Q1 — B. A tuple is a row; an attribute is a column; a relation is a table.

Q2 — B. A relation is a set, so rows have no inherent order. Never rely on insertion order; use ORDER BY.

Q3 — B. A candidate key is a minimal superkey. {customer_id, email} is a superkey but not minimal (drop email and it's still unique).

Q4 — B. Unique and never null — together these are entity integrity. (A primary key is automatically indexed in PostgreSQL, but that's a side effect, not the definition.)

Q5 — B. A surrogate key is artificial and meaningless (Mercado's customer_id); a natural key comes from the data (email, ISBN).
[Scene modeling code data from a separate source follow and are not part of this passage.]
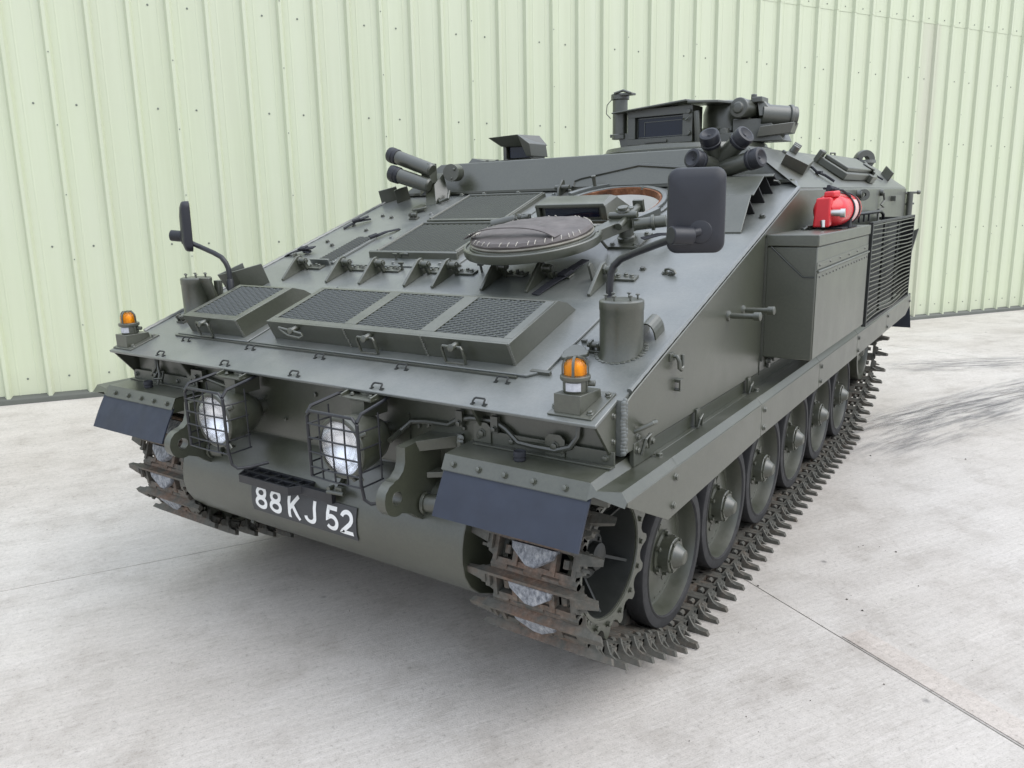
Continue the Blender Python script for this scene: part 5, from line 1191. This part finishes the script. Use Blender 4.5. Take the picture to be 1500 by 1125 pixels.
# towing lugs ------------------------------------------------------------------
def lug(sx):
    X0, X1 = (.570, .610) if sx > 0 else (-.640, -.600)
    eye = (-1.052, .860); R = .060
    Q = [(-.80, 1.03), (-.95, 1.025), (-1.000, 1.022), (-1.004, .972), (-1.015, .945), (-1.040, .925), (-1.062, .921)]+arc(eye, R, 1.75, 5.0, 16)+[(-.99, .785), (-.93, .74), (-.885, .66), (-.865, .60), (-.80, .60)]
    hole_ = arc(eye, .024, 0, 2*PI, 16)[:-1]
    m = MB()
    t2 = tessellate_polygon([[V(a, b, 0) for a, b in Q], [V(a, b, 0) for a, b in hole_]]); pts = Q+hole_; k = len(pts)
    vs = [(X0, a, b) for a, b in pts]+[(X1, a, b) for a, b in pts]; fs = []
    for t in t2:
        a, b, c = (V(*pts[i], 0) for i in t); up_ = (b-a).cross(c-a).z > 0
        tt = tuple(t) if up_ else tuple(t[::-1]); fs.append(tuple(i+k for i in tt)); fs.append(tt[::-1])
    nq = len(Q); nh = len(hole_)
    fs += [(i, i+k, (i+1) % nq+k, (i+1) % nq) for i in range(nq)]; fs += [(nq+i, nq+(i+1) % nh, nq+(i+1) % nh+k, nq+i+k) for i in range(nh)]
    m.add(vs, fs)
    xo = X1 if sx > 0 else X1
    m.hexa([(X1, -.90, .885), (X1+.10, -.83, .885), (X1+.10, -.81, .885), (X1, -.84, .885)], [(X1, -.90, .905), (X1+.10, -.83, .905), (X1+.10, -.81, .905), (X1, -.84, .905)])
    m.hexa([(X1, -.93, .99), (X1+.10, -.835, .995), (X1+.10, -.80, .995), (X1, -.82, .99)], [(X1, -.95, 1.03), (X1+.10, -.84, 1.038), (X1+.10, -.80, 1.038), (X1, -.82, 1.03)])
    m.hexa([(X1+.085, -.875, .62), (X1+.105, -.865, .62), (X1+.105, -.80, .62), (X1+.085, -.80, .62)], [(X1+.085, -.838, 1.04), (X1+.105, -.836, 1.04), (X1+.105, -.80, 1.04), (X1+.085, -.80, 1.04)])
    m.hexa([(X0-.02, -.93, .585), (X1+.11, -.905, .595), (X1+.11, -.83, .595), (X0-.02, -.83, .585)], [(X0-.02, -.945, .61), (X1+.11, -.915, .62), (X1+.11, -.82, .62), (X0-.02, -.82, .61)])
    m.cyl((X1, -.92, .80), (X1+.06, -.90, .80), .032, n=14); m.lathe([(.04, 0), (.04, .012)], (X1, -.92, .80), (1, .2, 0), 14)
    o = part('tow_lug', m, 'olive', veh, .007, seg=3)
    w = MB()
    for i in range(34):
        z = .625+.0123*i; y = -.868+.034*i/34 if z < .9 else -.842
        w.lathe([(0, 0), (.011, .001), (.013, .006), (0, .011)], (X1+.112, y-.004+.003*(i % 2), z), (.4, -1, .2), 8)
    part('weld_bead', w, 'olive', o, 0)
lug(1); lug(-1)

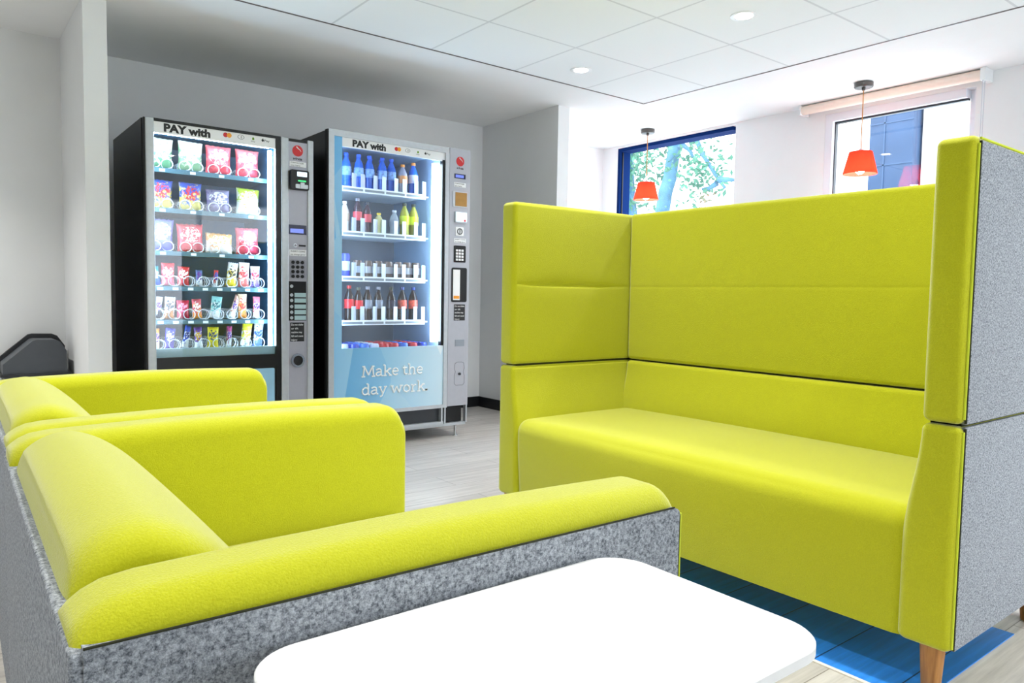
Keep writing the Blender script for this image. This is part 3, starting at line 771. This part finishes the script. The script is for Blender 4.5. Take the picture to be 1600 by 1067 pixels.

Q6 — B. Referential integrity: a foreign key must reference an existing row (or be null, if nullable).

Q7 — C. Unknown or absent — not zero, empty string, or false.

Q8 — C. NULL. Comparing anything to an unknown yields unknown (NULL). This is three-valued logic.

Q9 — B. IS NULL. = NULL is never true, so option A returns nothing.

Q10 — B. COUNT(column) ignores NULLs; COUNT(*) counts rows. The difference is exactly the null phones.

Q11 — C. numeric (exact decimal). Floating-point types can't represent decimal fractions exactly and cause money drift.

Q12 — True. CHECK constraints enforce arbitrary boolean rules per row.

Q13 — False. A database constraint is enforced once, for every client and program, with no way around it — far more reliable than re-implementing the rule in each application.

Q14. Data independence is the separation of the logical model (relations, keys, constraints) from the physical storage (files, indexes, formats). Because queries reference only the logical model, the storage can change — new indexes, new internal formats, new hardware — without rewriting queries. That stability is a major reason SQL written decades ago still runs today.

Scoring: 12–14 excellent; 9–11 revisit keys and NULL; below 9, re-read the chapter — this vocabulary underlies everything ahead.